Florida is one of 19 states that enacted new voting restrictions last year that critics allege will amount to voter suppression.
Voters fill out their ballots as they vote in Miami on Oct. 19, 2020.
Voters fill out their ballots in Miami on Oct. 19, 2020.Joe Raedle / Getty Images file

Civil rights groups went to federal court Monday morning to challenge Florida’s new restrictive voting law, lambasting state lawmakers for making it harder to vote.

Florida is one of 19 states that enacted new voting restrictions last year, fueled by former President Donald Trump’s stolen election lie. Gov. Ron DeSantis signed Senate Bill 90 into law live on Fox News’ “Fox & Friends,” saying the bill would protect the “integrity and transparency” of Florida’s elections. But critics, mainly Democrats and voting and civil rights groups, argued that the laws will primarily harm minority voters and suppress turnout after historic numbers in 2020.

Groups including the League of Women Voters of Florida, the Black Voters Matter Fund, the Florida Alliance of Retired Americans, the Florida NAACP and Disability Rights Florida filed four lawsuits against Florida Secretary of State Laurel Lee, a Republican, which were later consolidated into a single suit, which is being tried remotely over videoconference.

The Republican National Committee and the National Republican Senatorial Committee intervened to help defend the law.

The plaintiffs have challenged six provisions of S.B. 90, including its limits on the use of drop boxes, its requiring identification to apply for vote-by-mail ballots, its restrictions on third-party groups that register voters, its requiring voters to request mail ballots more frequently and its ban on helping voters or providing them with food and water as they wait in line. They argue that the challenged provisions violate constitutional, voting and free speech and expression rights, among other legal claims.

“If the Challenged Provisions of SB 90 are allowed to stand, countless eligible Floridians will find it unjustifiably harder to vote,” the plaintiffs wrote in a court filing.

Experts, advocates, election officials and state legislators are expected to testify.

Cecile Scoon, the president of the League of Women Voters of Florida, was the first witness Monday.
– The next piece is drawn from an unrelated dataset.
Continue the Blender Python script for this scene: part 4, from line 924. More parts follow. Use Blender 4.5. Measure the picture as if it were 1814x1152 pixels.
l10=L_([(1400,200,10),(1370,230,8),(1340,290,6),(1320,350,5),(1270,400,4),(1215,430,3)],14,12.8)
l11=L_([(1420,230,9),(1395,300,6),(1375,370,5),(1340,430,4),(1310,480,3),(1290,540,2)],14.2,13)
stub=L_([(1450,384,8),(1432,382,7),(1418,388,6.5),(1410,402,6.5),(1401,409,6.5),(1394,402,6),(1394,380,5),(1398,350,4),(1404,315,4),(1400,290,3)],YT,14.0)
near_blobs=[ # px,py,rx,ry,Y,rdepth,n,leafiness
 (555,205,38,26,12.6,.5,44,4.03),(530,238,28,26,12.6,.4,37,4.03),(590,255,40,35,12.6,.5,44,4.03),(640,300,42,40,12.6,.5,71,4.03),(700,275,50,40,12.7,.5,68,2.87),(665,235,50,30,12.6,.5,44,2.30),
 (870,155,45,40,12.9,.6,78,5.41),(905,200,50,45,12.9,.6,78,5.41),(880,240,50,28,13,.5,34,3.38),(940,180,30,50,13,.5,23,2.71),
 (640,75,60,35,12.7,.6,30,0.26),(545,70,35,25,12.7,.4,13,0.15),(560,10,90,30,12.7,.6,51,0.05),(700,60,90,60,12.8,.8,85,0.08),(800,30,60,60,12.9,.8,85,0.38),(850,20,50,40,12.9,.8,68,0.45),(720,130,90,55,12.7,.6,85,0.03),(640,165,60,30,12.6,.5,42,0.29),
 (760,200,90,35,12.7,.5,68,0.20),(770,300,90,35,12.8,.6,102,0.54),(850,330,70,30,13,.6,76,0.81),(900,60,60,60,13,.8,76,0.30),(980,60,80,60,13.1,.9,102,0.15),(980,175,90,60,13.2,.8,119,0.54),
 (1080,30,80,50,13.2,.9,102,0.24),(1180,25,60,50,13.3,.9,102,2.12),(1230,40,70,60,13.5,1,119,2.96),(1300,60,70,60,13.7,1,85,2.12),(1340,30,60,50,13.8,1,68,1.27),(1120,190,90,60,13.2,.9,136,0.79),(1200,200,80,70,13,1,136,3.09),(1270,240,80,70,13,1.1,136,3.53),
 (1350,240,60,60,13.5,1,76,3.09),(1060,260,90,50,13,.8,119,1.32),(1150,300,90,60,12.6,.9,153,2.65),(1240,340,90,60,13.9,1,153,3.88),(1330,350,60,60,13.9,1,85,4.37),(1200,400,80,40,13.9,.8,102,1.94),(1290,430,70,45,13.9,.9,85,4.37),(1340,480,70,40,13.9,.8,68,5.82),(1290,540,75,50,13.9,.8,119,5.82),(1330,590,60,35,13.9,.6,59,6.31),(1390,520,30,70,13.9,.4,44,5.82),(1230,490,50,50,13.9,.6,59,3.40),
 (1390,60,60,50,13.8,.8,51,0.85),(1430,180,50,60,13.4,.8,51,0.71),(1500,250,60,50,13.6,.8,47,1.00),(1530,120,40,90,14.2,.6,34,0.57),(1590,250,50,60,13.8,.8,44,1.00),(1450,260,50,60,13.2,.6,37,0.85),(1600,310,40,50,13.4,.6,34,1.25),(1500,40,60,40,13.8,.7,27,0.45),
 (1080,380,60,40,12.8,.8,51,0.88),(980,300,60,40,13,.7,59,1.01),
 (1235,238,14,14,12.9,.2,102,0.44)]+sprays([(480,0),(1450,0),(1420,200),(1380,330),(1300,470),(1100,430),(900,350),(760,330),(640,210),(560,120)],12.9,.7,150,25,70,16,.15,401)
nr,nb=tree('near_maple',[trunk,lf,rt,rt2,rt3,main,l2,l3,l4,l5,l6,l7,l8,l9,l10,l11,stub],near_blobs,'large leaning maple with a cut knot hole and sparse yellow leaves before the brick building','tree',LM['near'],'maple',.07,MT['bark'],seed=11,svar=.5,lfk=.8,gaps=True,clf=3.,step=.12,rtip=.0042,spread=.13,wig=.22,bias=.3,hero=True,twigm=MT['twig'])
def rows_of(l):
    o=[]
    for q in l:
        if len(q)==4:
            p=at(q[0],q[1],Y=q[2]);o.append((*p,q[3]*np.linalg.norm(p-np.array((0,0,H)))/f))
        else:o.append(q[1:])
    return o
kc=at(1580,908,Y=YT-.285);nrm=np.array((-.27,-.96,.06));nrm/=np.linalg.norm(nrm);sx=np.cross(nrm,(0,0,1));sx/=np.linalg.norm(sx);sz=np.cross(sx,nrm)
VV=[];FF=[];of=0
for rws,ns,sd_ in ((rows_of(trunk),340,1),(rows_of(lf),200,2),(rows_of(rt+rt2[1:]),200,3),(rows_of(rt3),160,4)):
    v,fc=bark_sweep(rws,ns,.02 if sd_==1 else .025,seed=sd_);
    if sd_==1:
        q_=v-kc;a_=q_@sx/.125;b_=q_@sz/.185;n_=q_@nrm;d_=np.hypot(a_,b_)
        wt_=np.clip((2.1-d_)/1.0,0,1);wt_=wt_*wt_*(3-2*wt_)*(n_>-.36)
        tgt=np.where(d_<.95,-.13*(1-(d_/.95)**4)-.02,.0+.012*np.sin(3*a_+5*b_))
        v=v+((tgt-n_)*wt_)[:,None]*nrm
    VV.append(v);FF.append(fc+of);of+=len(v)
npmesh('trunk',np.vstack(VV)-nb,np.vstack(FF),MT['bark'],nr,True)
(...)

Saying the law would hinder potential voters from registering to vote, she detailed many years of work helping voters register and participate in the election system.

“This last election season, I was so proud of the state of Florida, because we’ve had so many problems, hanging chads and this and that problem, and we finally got it right,” she told the court.

“These additional changes were not needed,” she continued. “It’s just limitations on ways to vote for fear of something happening.”

Of particular concern to Monday’s witnesses was the requirement that voter registration organizations must include disclaimers that they might not submit registrants’ applications on time.

Voting rights organizers, including Scoon, have said the disclaimer is misleading because it implies that the groups will not successfully register voters.

The second witness Monday, Esteban Garces, a co-executive director of the voter registration group Poder Latinx, said the disclaimer took canvassers more time and harmed their reputation as an organization.

“Our canvassers are not happy with having to essentially put ourselves out there as a not trustworthy organization,” Garces said.

He acknowledged that while 55 voter registration applications were not submitted on time last year — the result of two incidents in which they "hit a bump" in the delivery process — over 40,000 applications were successfully submitted.

“The disclaimer is still a misleading statement in that 99.9 percent of our voter registration applications have been submitted on time," Garces said later during cross-examination. "While it might be true, it is misleading, because it forces us to cause our reputation harm."

CORRECTION (Feb. 1, 2022, 4:45 p.m. ET): A previous version of this article misstated the first name of the governor of Florida. He is Ron DeSantis, not Rick.